Land discovers that despite the personal and professional pressures baring down on him, Linden had made a breakthrough in his quest for immortality. His research mice appear to be twice as old as their average lifespan and they're far more active than they should be. Could it be that Linden had found a way to reset the body's internal clock? What was the significance of his trips to the old age home that had been decimated by influenza? More importantly, what was Anna really up to and what role did Nicolas Ulrich (Kinski's "Swiss Man") play in their lives as well as Linden's death?

Whitelaw and co-writer Judith Rasko (WHO'LL STOP THE RAIN?, ENDLESS LOVE, EAT A BOWL OF TEA, HAVANA) weave an eerie and existential horror/sci-fi tale worthy of David Lynch that's open to interpretations, but deals largely with a theme voiced by Kinski late in the film: "Getting old is horrible..."

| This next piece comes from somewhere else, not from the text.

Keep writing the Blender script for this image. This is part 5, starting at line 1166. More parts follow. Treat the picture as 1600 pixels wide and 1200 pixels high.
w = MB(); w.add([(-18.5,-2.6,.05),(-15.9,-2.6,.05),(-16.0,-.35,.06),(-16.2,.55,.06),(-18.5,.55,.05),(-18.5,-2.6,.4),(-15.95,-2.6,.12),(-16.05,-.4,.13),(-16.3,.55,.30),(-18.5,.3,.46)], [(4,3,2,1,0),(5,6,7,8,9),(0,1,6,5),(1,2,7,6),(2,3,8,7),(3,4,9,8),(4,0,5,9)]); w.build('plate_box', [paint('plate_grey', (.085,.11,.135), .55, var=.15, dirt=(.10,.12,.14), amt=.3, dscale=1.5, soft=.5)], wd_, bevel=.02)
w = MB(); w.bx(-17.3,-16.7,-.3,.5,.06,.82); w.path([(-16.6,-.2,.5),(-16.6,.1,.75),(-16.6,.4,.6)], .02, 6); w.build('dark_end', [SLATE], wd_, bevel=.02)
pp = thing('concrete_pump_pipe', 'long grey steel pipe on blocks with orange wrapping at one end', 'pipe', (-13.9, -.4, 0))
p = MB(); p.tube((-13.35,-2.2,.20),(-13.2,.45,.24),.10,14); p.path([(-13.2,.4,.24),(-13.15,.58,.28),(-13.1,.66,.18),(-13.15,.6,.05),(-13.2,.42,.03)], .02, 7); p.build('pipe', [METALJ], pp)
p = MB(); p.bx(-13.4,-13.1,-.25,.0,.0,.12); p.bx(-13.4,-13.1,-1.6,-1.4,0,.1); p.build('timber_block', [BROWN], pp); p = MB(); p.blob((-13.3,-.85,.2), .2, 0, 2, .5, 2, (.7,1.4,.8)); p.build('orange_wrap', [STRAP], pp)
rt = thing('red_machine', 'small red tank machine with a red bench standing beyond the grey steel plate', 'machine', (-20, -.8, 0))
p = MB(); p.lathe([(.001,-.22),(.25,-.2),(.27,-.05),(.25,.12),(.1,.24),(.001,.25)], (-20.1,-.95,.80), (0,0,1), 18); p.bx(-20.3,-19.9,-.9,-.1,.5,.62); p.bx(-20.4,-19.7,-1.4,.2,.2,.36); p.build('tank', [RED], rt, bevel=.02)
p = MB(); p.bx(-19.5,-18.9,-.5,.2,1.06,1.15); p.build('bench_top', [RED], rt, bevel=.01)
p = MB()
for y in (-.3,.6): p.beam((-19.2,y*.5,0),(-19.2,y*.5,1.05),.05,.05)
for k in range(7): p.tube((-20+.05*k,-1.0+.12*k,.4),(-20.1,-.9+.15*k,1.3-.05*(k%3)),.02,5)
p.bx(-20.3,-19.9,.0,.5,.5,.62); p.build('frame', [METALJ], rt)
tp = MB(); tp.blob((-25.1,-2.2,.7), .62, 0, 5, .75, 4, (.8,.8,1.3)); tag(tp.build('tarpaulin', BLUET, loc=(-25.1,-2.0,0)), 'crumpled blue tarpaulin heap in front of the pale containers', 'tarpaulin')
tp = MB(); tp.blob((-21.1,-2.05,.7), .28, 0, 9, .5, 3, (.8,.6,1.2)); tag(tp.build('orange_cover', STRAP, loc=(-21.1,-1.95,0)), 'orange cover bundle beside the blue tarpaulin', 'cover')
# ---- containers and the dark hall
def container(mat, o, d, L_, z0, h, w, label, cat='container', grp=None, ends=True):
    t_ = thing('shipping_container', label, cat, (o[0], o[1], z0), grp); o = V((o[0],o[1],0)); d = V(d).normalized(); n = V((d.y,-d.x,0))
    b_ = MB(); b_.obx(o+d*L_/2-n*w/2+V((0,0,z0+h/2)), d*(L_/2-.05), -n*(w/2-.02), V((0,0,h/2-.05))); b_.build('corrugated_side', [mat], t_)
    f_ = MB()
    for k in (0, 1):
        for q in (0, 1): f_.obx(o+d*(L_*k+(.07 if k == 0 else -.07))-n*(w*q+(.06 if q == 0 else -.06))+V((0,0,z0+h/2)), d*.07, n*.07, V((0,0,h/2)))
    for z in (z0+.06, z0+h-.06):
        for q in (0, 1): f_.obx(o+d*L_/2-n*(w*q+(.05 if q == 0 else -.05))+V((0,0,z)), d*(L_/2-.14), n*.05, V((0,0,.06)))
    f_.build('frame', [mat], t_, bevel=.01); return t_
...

The old age home where Linden and Land perform tests and experiments is little more than a holding pen and the old people are simply human guinea pigs, much like the caged mice walking around in their own filth, waiting to be killed for the sake of science. Even Ulrich's wealth can't keep him happy as Kinski sputters, "I don't want to be an old wealthy man."

Viewers expecting a straightforward sci-fi/horror thriller (as the film was sold upon its release) will either be hugely disappointed or oddly delighted as LIFESPAN takes several unexpected turns, especially during its final act. Luckily, that final act is also heavy on the Kinski Action, and Klaus delivers the goods, easily earning his paycheck. His devilish manner and sly charm are on full display, and scenes in an antique shop and in bed with Anna – where he licks her body while wearing a Faust mask! – are worthy of repeat viewings.

The Mondo Macabro DVD features a widescreen presentation with optional director's commentary, an interview with Whitelaw (in which he admits that writer Alva Ruben was made up to share the credit with contributors like Sam Shepard!), the film's original trailer, notes by Pete Tombs, and more. In other words, another great Mondo Macabro presentation of an obscure genre gem.